- Prompt -
Copy out the lines that have "this" in them.

- Information supplied -
_ _ _ _ _

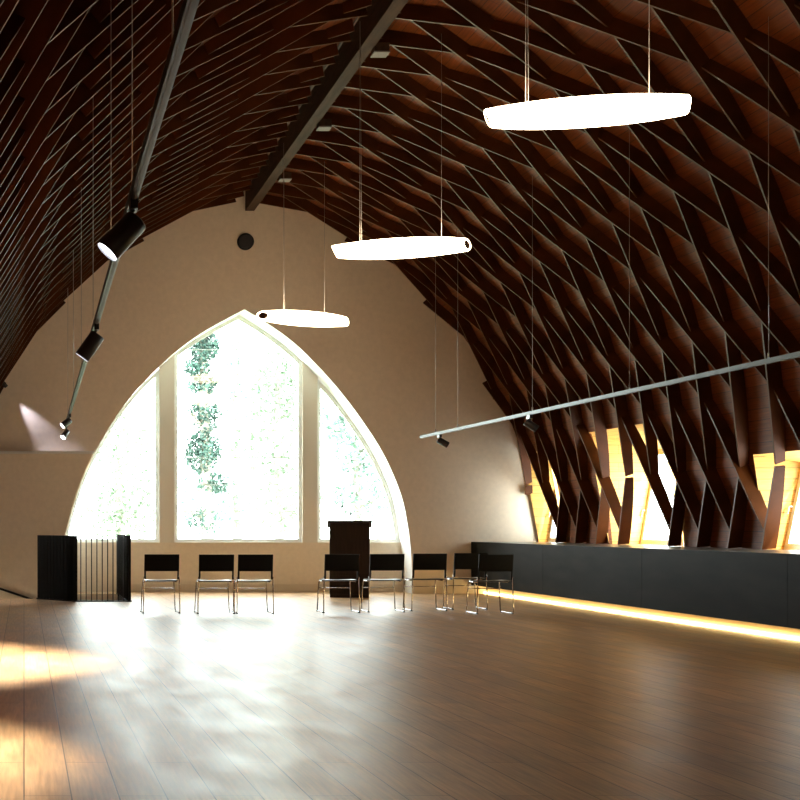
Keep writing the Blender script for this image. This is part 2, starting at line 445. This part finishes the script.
for sg in (1,-1):
    for r in range(-1, 10):
        ph = 15.88 if r % 2 == 0 else 15.88+BAY/2
        j = 0; ycount = 0
        ys = sorted([ph+BAY*q for q in range(-20, 14)], reverse=True)
        for y in ys:
            if y > D+BAY*.45 or y < 4.2: continue
            if sg > 0 and ((r == 9 and any(abs(y-q) < .1 for q in (23.385,19.435,15.485,11.535))) or (r == 8 and any(abs(y-q) < .1 for q in (23.78,19.83,15.88,11.93)))): continue   # boards cut out below the hanging ends at the roof windows
            res = board(sg, r, y)
            if not res: continue
            mb, mid, pts, full = res
            ycount += 1
            P = [proj(p) for p in pts if p.y > .5]
            cx = [min(max(p[0],0),800) for p in P]; cy = [min(max(p[1],0),800) for p in P]
            size = math.hypot(max(cx)-min(cx), max(cy)-min(cy))
            vis = max(p[0] for p in P) > 2 and min(p[0] for p in P) < 798 and max(p[1] for p in P) > 2
            allb.append([size if vis else 0, sg, r, ycount, mb, mid, full])
allb.sort(key=lambda b: -b[0])
shared = {}
rest = MB()
for i, (size, sg, r, yc, mb, mid, full) in enumerate(allb):
    if i < 300 and size > 0:
        key = (sg, r)
        if full and key in shared:
            o = shared[key].copy(); COL.objects.link(o); o.location = mid
        else:
            o = mb.build('roof_board', [M['board'], M['board_edge']], None, mid); o['kind'] = 'structure'
            if full: shared[key] = o
        side = 'right' if sg > 0 else 'left'
        tag(o, f"dark roof board, {side} slope, {ORD[r+2]} row below the ridge, {ORD[yc]} from the gable wall", 'roof board', f'lattice boards of the {side} roof slope')
    else:
        n = len(rest.v); rest.v += [tuple(Vector(v)+mid) for v in mb.v]
        for f, mi in zip(mb.f, mb.m): rest.face([n+q for q in f], mi)
o = rest.build('board_lattice', [M['board'], M['board_edge']])
tag(o, 'far and remaining dark boards of the vault lattice towards the gable wall', 'roof boards', None, 'stuff')

# ------------------------------------------------------------------ arched window
YG = DN+.03
def inset(poly, d):
    """inset a counter-clockwise 2-D polygon by d"""
    n = len(poly); out = []
    for i in range(n):
        p0, p1, p2 = Vector(poly[i-1]), Vector(poly[i]), Vector(poly[(i+1) % n])
        e1 = (p1-p0).normalized(); e2 = (p2-p1).normalized()
        n1 = Vector((-e1.y, e1.x)); n2 = Vector((-e2.y, e2.x))
        b = (n1+n2); b.normalize(); c = max(b.dot(n1), .35)
        out.append(tuple(p1+b*(d/c)))
    return out
X1, X2, X3, X4 = 2.43, 2.70, 5.00, 5.27       # the two mullions
ARB = .02
def top_pts(x0, x1, n=14):
    """points of the arch between x0 and x1, right to left"""
    C = AL+AR[1:]; out = []
    for k in range(n+1):
        x = x1+(x0-x1)*k/n
        for i in range(len(C)-1):
            if C[i][0] <= x <= C[i+1][0]:
                t = (x-C[i][0])/(C[i+1][0]-C[i][0]); out.append((x, C[i][1]+t*(C[i+1][1]-C[i][1]))); break
    return out
def side_pane(side):
    z = [SILL+(3.0-SILL)*k/8 for k in range(9)]
    if side < 0:
        zt = top_pts(X1, X1, 1)[0][1]
        zz = [SILL+(zt-SILL)*k/12 for k in range(13)]
        return [(X1,SILL),(X1,zt-.02)]+[(arch_x(-1,q),q) for q in zz[:-1]][::-1]
    zt = top_pts(X4, X4, 1)[0][1]
    zz = [SILL+(zt-SILL)*k/12 for k in range(13)]
    return [(X4,SILL)]+[(arch_x(1,q),q) for q in zz[:-1]]+[(X4,zt-.02)]
centre = [(X2,SILL),(X3,SILL)]
tp = top_pts(X2, X3, 20)
ia = min(range(len(tp)), key=lambda i: -tp[i][1]); tp[ia] = APEX
centre += tp
for k, (poly, lab) in enumerate(((side_pane(-1), 'left light of the arched window'), (centre, 'tall pointed middle light of the arched window'), (side_pane(1), 'right light of the arched window'))):
    inn = inset(poly, .038)
    inn2 = inset(poly, .066)
    P3 = lambda q, y: [(x,y,z) for x,z in q]
    mb = MB(); mb.ring(P3(poly,YG), P3(inn,YG), (0,.09,0)); mb.ring(P3(inn,YG+.025), P3(inn2,YG+.025), (0,.05,0))
    w = mb.build('window_%d' % (k+1), M['frame']); w['kind'] = 'structure'; w['label'] = lab
    mb = MB(); n0 = len(mb.v); mb.v += P3(inn2, YG+.045); mb.face(range(n0, n0+len(inn2)))
    mb.build('pane', M['glass'], w)
    for j in range(7):
        z = 1.44+.487*j
        xs = [p[0] for p in inn2]
        # span of the pane at this height
        cr = []
        for i in range(len(inn2)):
            a, b = inn2[i-1], inn2[i]
            if (a[1]-z)*(b[1]-z) < 0: cr.append(a[0]+(z-a[1])/(b[1]-a[1])*(b[0]-a[0]))
        if len(cr) < 2: continue
        mb = MB(); mb.box(min(cr), max(cr), YG+.055, YG+.075, z-.007, z+.007)
        mb.build('glazing_bar', M['rod'], w)
for k, (a, b) in enumerate(((X1,X2),(X3,X4))):
    zt = min(top_pts(a,a,1)[0][1], top_pts(b,b,1)[0][1])
    za, zb = top_pts(a,a,1)[0][1], top_pts(b,b,1)[0][1]
    mb = MB(); mb.prism([(a,DN-.015,SILL),(b,DN-.015,SILL),(b,DN-.015,zb),(a,DN-.015,za)], (0,.16,0))
    o = mb.build('trim_%d' % (k+2), M['mull']); o['kind'] = 'structure'; o['label'] = ('left','right')[k]+' cream mullion of the arched window'

# ------------------------------------------------------------------ outside
mb = MB(); mb.box(-40, 50, 25.2, 120, -3.3, -3.2)
o = mb.build('ground', M['ground']); o['kind'] = 'structure'
def leaves(mb, c, rad, n, size):
    for _ in range(n):
        while True:
            p = Vector([random.uniform(-1,1) for _ in range(3)])
            if p.length < 1: break
        p = Vector((p.x*rad[0], p.y*rad[1], p.z*rad[2]))+Vector(c)
        s = size*random.uniform(.6,1.4)
        u = Vector([random.gauss(0,1) for _ in range(3)]).normalized()
        w = u.cross(Vector([random.gauss(0,1) for _ in range(3)])).normalized()
        mb.quad(p-u*s, p+w*s*.5, p+u*s, p-w*s*.5)
def tree(name, x, y, top, r, foliage, leafm, barkm, lab, size):
    t = empty(name, (x,y,-3.2))
    tag(t, lab, 'tree', 'trees outside the arched window')
    mb = MB(); h = top+3.2
    mb.tube([(0,0,0),(.06,0,h*.35),(-.04,.05,h*.7),(.05,0,h)], [r,r*.85,r*.65,r*.3], 10)
    for k in range(7):
        a = random.uniform(0,6.28); z = h*random.uniform(.35,.9); l = random.uniform(.9,1.8)
        mb.tube([(0,0,z),(math.cos(a)*l*.5,math.sin(a)*l*.5,z+l*.2),(math.cos(a)*l,math.sin(a)*l,z+l*.45)], [r*.3,r*.2,r*.07], 6)
    mb.build('trunk', barkm, t)
    mb = MB()
    for (dx,dz,rx,rz,n) in foliage: leaves(mb, (dx,0,dz+3.2), (rx,rx*.8,rz), int(n*1.8), size)
    o = mb.build('foliage', leafm, t); return t
def out_x(px, y): return (px-VX)*y/F
def out_z(py, y): return EYE+(VY-py)*y/F
y = 31.
iv = []
for (px, py, rx, rz, n) in ((204,345,.36,.42,620),(197,368,.30,.25,260),(203,384,.36,.24,260),(205,412,.40,.26,330),(206,426,.3,.15,90),(203,452,.44,.50,700),(213,484,.36,.26,220),(204,520,.45,.34,180)):
    iv.append((out_x(px,y)-out_x(205,y), out_z(py,y), rx, rz, n))
tree('ivy_clad_tree', out_x(205,y), y, 8.5, .17, iv, M['ivy'], M['bark_pale'], 'tree trunk clad in dark ivy behind the middle window light', .05)
y = 40.
tree('garden_tree', out_x(278,y), y, 7, .16, [(0,out_z(380,y),.9,1.2,500),(-.2,out_z(440,y),1.3,1.1,600),(.3,out_z(500,y),1.2,1.0,420)], M['leaf'], M['bark_pale'], 'pale green tree behind the right half of the middle window light', .10)
y = 44.
tree('garden_tree', out_x(120,y), y, 5, .2, [(0,out_z(440,y),1.2,1.0,420),(.3,out_z(500,y),1.3,1.2,600),(-.6,out_z(520,y),.9,.8,200)], M['leaf'], M['bark_pale'], 'pale green tree behind the left window light', .10)
y = 42.
tree('garden_tree', out_x(358,y), y, 5.5, .18, [(0,out_z(440,y),.9,1.1,380),(.2,out_z(490,y),1.0,1.0,380),(-.7,out_z(420,y),.7,.7,160)], M['leaf2'], M['bark_pale'], 'blue green tree behind the right window light above the lectern', .10)
y = 52.
tree('garden_tree', out_x(236,y), y, 9, .2, [(0,out_z(360,y),.4,1.0,130),(.8,out_z(400,y),1.5,1.2,330),(-.9,out_z(500,y),1.6,1.3,480)], M['leaf2'], M['bark_pale'], 'slim far tree right of the ivy clad trunk', .11)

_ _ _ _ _

- Full output -
Keep writing the Blender script for this image. This is part 2, starting at line 445. This part finishes the script.
        # span of the pane at this height